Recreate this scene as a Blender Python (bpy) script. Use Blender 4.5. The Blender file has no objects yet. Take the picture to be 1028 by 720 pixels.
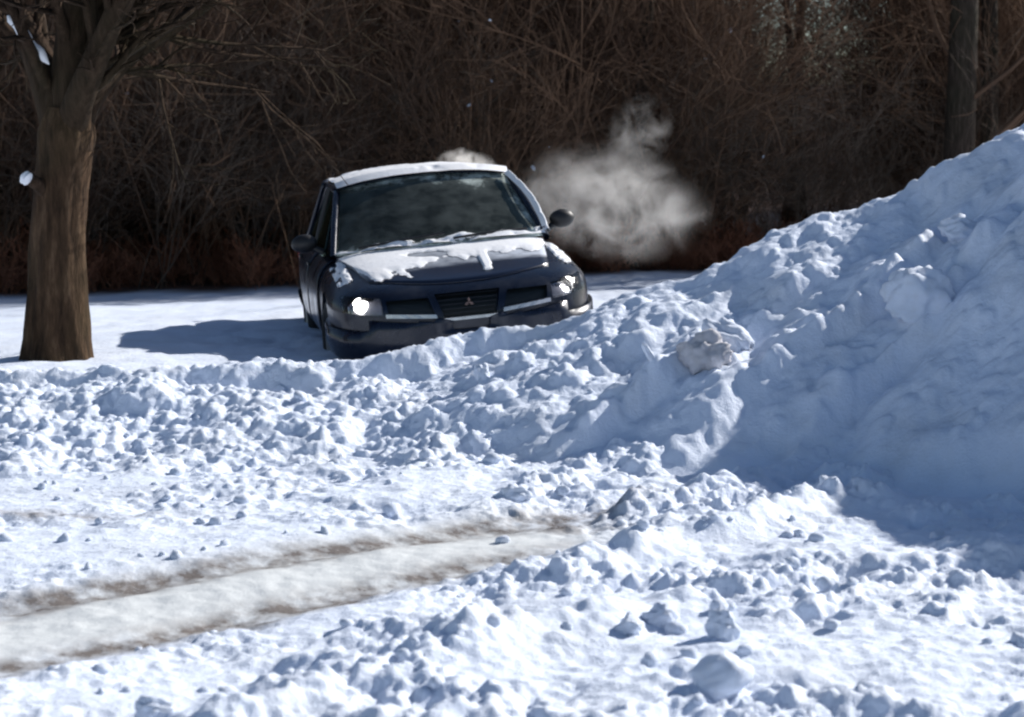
import bpy, bmesh, math, random
import numpy as np
from mathutils import Vector, Matrix
from mathutils.bvhtree import BVHTree
R = math.radians
random.seed(7); rng = np.random.default_rng(7)
scene = bpy.context.scene
COL = scene.collection

# ------------------------------------------------------------------ camera
CAM_Z, F_PX, HZ = 1.75, 2000.0, 140.0
PITCH = math.atan((360 - HZ) / F_PX)
cam = bpy.data.objects.new('camera', bpy.data.cameras.new('camera'))
COL.objects.link(cam); scene.camera = cam
cam.location = (0, 0, CAM_Z); cam.rotation_euler = (math.pi/2 - PITCH, 0, 0)
cam.data.sensor_width = 36; cam.data.lens = 36 * F_PX / 1028
cam.data.dof.use_dof = True; cam.data.dof.focus_distance = 12.0; cam.data.dof.aperture_fstop = 3.4
cam.data.clip_start = 0.1; cam.data.clip_end = 3000

# ------------------------------------------------------------------ light
SUN_EL, SUN_AZ = 32.5, 55.0            # azimuth measured from +y (view direction) towards +x
w = bpy.data.worlds.new('World'); scene.world = w; w.use_nodes = True
nt = w.node_tree; bg = nt.nodes['Background']
sky = nt.nodes.new('ShaderNodeTexSky'); sky.sky_type = 'NISHITA'; sky.sun_disc = False
sky.sun_elevation = R(SUN_EL); sky.sun_rotation = R(SUN_AZ); sky.air_density = 1.0; sky.dust_density = 0.4; sky.ozone_density = 2.4
nt.links.new(sky.outputs[0], bg.inputs[0]); bg.inputs[1].default_value = 0.066
sl = bpy.data.lights.new('sun', 'SUN'); sl.energy = 5.0; sl.angle = R(0.5); sl.color = (1.0, 0.955, 0.90)
so = bpy.data.objects.new('sun', sl); COL.objects.link(so); so.location = (20, 10, 20)
sd = Vector((math.sin(R(SUN_AZ))*math.cos(R(SUN_EL)), math.cos(R(SUN_AZ))*math.cos(R(SUN_EL)), math.sin(R(SUN_EL))))
so.rotation_euler = sd.to_track_quat('Z', 'Y').to_euler()
scene.view_settings.view_transform = 'Standard'; scene.view_settings.look = 'None'
scene.view_settings.exposure = 0.38; scene.view_settings.gamma = 1.0
scene.cycles.use_denoising = True
scene.cycles.max_bounces = 6; scene.cycles.diffuse_bounces = 3; scene.cycles.glossy_bounces = 3
scene.cycles.transparent_max_bounces = 12; scene.cycles.volume_bounces = 1; scene.cycles.volume_step_rate = 1.0
scene.cycles.pixel_filter_type = 'GAUSSIAN'; scene.cycles.filter_width = 2.6

# ------------------------------------------------------------------ noise
_perm = rng.permutation(4096)
def _hash(ix, iy, k=0):
    return _perm[(_perm[(ix + 31*k) & 4095] + iy + 17*k) & 4095]
def noise(x, y, k=0):
    ix = np.floor(x).astype(np.int64); iy = np.floor(y).astype(np.int64)
    fx = x - ix; fy = y - iy
    def g(i, j, dx, dy):
        a = _hash(i, j, k) * (2*np.pi/4096)
        return np.cos(a)*dx + np.sin(a)*dy
    u = fx*fx*fx*(fx*(fx*6-15)+10); v = fy*fy*fy*(fy*(fy*6-15)+10)
    a = g(ix, iy, fx, fy); b = g(ix+1, iy, fx-1, fy); c = g(ix, iy+1, fx, fy-1); d = g(ix+1, iy+1, fx-1, fy-1)
    return 1.4*((a*(1-u)+b*u)*(1-v) + (c*(1-u)+d*u)*v)
def fbm(x, y, s, octs=4, k=0, gain=0.5):
    r = 0; a = 1.0
    for o in range(octs):
        r = r + a*noise(x/s, y/s, k+o); s = s*0.5; a *= gain
    return r
def clods(x, y, s, dens=0.5, k=0, flat=0.6):
    """lumps of broken snow: spherical caps of random size in a jittered grid"""
    X = x/s; Y = y/s
    ix = np.floor(X).astype(np.int64); iy = np.floor(Y).astype(np.int64)
    out = np.zeros_like(X)
    for di in (-1, 0, 1):
        for dj in (-1, 0, 1):
            i = ix+di; j = iy+dj
            h1 = _hash(i, j, k)/4096.; h2 = _hash(i, j, k+1)/4096.; h3 = _hash(i, j, k+2)/4096.; h4 = _hash(i, j, k+3)/4096.
            cx = i + h1; cy = j + h2; rr = (0.18 + 0.42*h3**1.5) * (h4 < dens)
            asp = 0.6 + 0.8*h4/max(dens, 1e-6)
            d2 = ((X-cx)*asp)**2 + ((Y-cy)/asp)**2
            out = np.maximum(out, np.sqrt(np.maximum(rr*rr - d2, 0)))
    return out*s*flat
def sstep(a, b, t):
    t = np.clip((t-a)/(b-a), 0, 1); return t*t*(3-2*t)
def segdist(x, y, ax, ay, bx, by):
    dx, dy = bx-ax, by-ay; L2 = dx*dx+dy*dy
    t = np.clip(((x-ax)*dx + (y-ay)*dy)/L2, 0, 1)
    return np.hypot(x-ax-t*dx, y-ay-t*dy), t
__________
What needs to be done:
Leave every image out, and retype the material exactly.

Reply:
Recreate this scene as a Blender Python (bpy) script. Use Blender 4.5. The Blender file has no objects yet. Take the picture to be 1028 by 720 pixels.
import bpy, bmesh, math, random
import numpy as np
from mathutils import Vector, Matrix
from mathutils.bvhtree import BVHTree
R = math.radians
random.seed(7); rng = np.random.default_rng(7)
scene = bpy.context.scene
COL = scene.collection

# ------------------------------------------------------------------ camera
CAM_Z, F_PX, HZ = 1.75, 2000.0, 140.0
PITCH = math.atan((360 - HZ) / F_PX)
cam = bpy.data.objects.new('camera', bpy.data.cameras.new('camera'))
COL.objects.link(cam); scene.camera = cam
cam.location = (0, 0, CAM_Z); cam.rotation_euler = (math.pi/2 - PITCH, 0, 0)
cam.data.sensor_width = 36; cam.data.lens = 36 * F_PX / 1028
cam.data.dof.use_dof = True; cam.data.dof.focus_distance = 12.0; cam.data.dof.aperture_fstop = 3.4
cam.data.clip_start = 0.1; cam.data.clip_end = 3000

# ------------------------------------------------------------------ light
SUN_EL, SUN_AZ = 32.5, 55.0            # azimuth measured from +y (view direction) towards +x
w = bpy.data.worlds.new('World'); scene.world = w; w.use_nodes = True
nt = w.node_tree; bg = nt.nodes['Background']
sky = nt.nodes.new('ShaderNodeTexSky'); sky.sky_type = 'NISHITA'; sky.sun_disc = False
sky.sun_elevation = R(SUN_EL); sky.sun_rotation = R(SUN_AZ); sky.air_density = 1.0; sky.dust_density = 0.4; sky.ozone_density = 2.4
nt.links.new(sky.outputs[0], bg.inputs[0]); bg.inputs[1].default_value = 0.066
sl = bpy.data.lights.new('sun', 'SUN'); sl.energy = 5.0; sl.angle = R(0.5); sl.color = (1.0, 0.955, 0.90)
so = bpy.data.objects.new('sun', sl); COL.objects.link(so); so.location = (20, 10, 20)
sd = Vector((math.sin(R(SUN_AZ))*math.cos(R(SUN_EL)), math.cos(R(SUN_AZ))*math.cos(R(SUN_EL)), math.sin(R(SUN_EL))))
so.rotation_euler = sd.to_track_quat('Z', 'Y').to_euler()
scene.view_settings.view_transform = 'Standard'; scene.view_settings.look = 'None'
scene.view_settings.exposure = 0.38; scene.view_settings.gamma = 1.0
scene.cycles.use_denoising = True
scene.cycles.max_bounces = 6; scene.cycles.diffuse_bounces = 3; scene.cycles.glossy_bounces = 3
scene.cycles.transparent_max_bounces = 12; scene.cycles.volume_bounces = 1; scene.cycles.volume_step_rate = 1.0
scene.cycles.pixel_filter_type = 'GAUSSIAN'; scene.cycles.filter_width = 2.6

# ------------------------------------------------------------------ noise
_perm = rng.permutation(4096)
def _hash(ix, iy, k=0):
    return _perm[(_perm[(ix + 31*k) & 4095] + iy + 17*k) & 4095]
def noise(x, y, k=0):
    ix = np.floor(x).astype(np.int64); iy = np.floor(y).astype(np.int64)
    fx = x - ix; fy = y - iy
    def g(i, j, dx, dy):
        a = _hash(i, j, k) * (2*np.pi/4096)
        return np.cos(a)*dx + np.sin(a)*dy
    u = fx*fx*fx*(fx*(fx*6-15)+10); v = fy*fy*fy*(fy*(fy*6-15)+10)
    a = g(ix, iy, fx, fy); b = g(ix+1, iy, fx-1, fy); c = g(ix, iy+1, fx, fy-1); d = g(ix+1, iy+1, fx-1, fy-1)
    return 1.4*((a*(1-u)+b*u)*(1-v) + (c*(1-u)+d*u)*v)
def fbm(x, y, s, octs=4, k=0, gain=0.5):
    r = 0; a = 1.0
    for o in range(octs):
        r = r + a*noise(x/s, y/s, k+o); s = s*0.5; a *= gain
    return r
def clods(x, y, s, dens=0.5, k=0, flat=0.6):
    """lumps of broken snow: spherical caps of random size in a jittered grid"""
    X = x/s; Y = y/s
    ix = np.floor(X).astype(np.int64); iy = np.floor(Y).astype(np.int64)
    out = np.zeros_like(X)
    for di in (-1, 0, 1):
        for dj in (-1, 0, 1):
            i = ix+di; j = iy+dj
            h1 = _hash(i, j, k)/4096.; h2 = _hash(i, j, k+1)/4096.; h3 = _hash(i, j, k+2)/4096.; h4 = _hash(i, j, k+3)/4096.
            cx = i + h1; cy = j + h2; rr = (0.18 + 0.42*h3**1.5) * (h4 < dens)
            asp = 0.6 + 0.8*h4/max(dens, 1e-6)
            d2 = ((X-cx)*asp)**2 + ((Y-cy)/asp)**2
            out = np.maximum(out, np.sqrt(np.maximum(rr*rr - d2, 0)))
    return out*s*flat
def sstep(a, b, t):
    t = np.clip((t-a)/(b-a), 0, 1); return t*t*(3-2*t)
def segdist(x, y, ax, ay, bx, by):
    dx, dy = bx-ax, by-ay; L2 = dx*dx+dy*dy
    t = np.clip(((x-ax)*dx + (y-ay)*dy)/L2, 0, 1)
    return np.hypot(x-ax-t*dx, y-ay-t*dy), t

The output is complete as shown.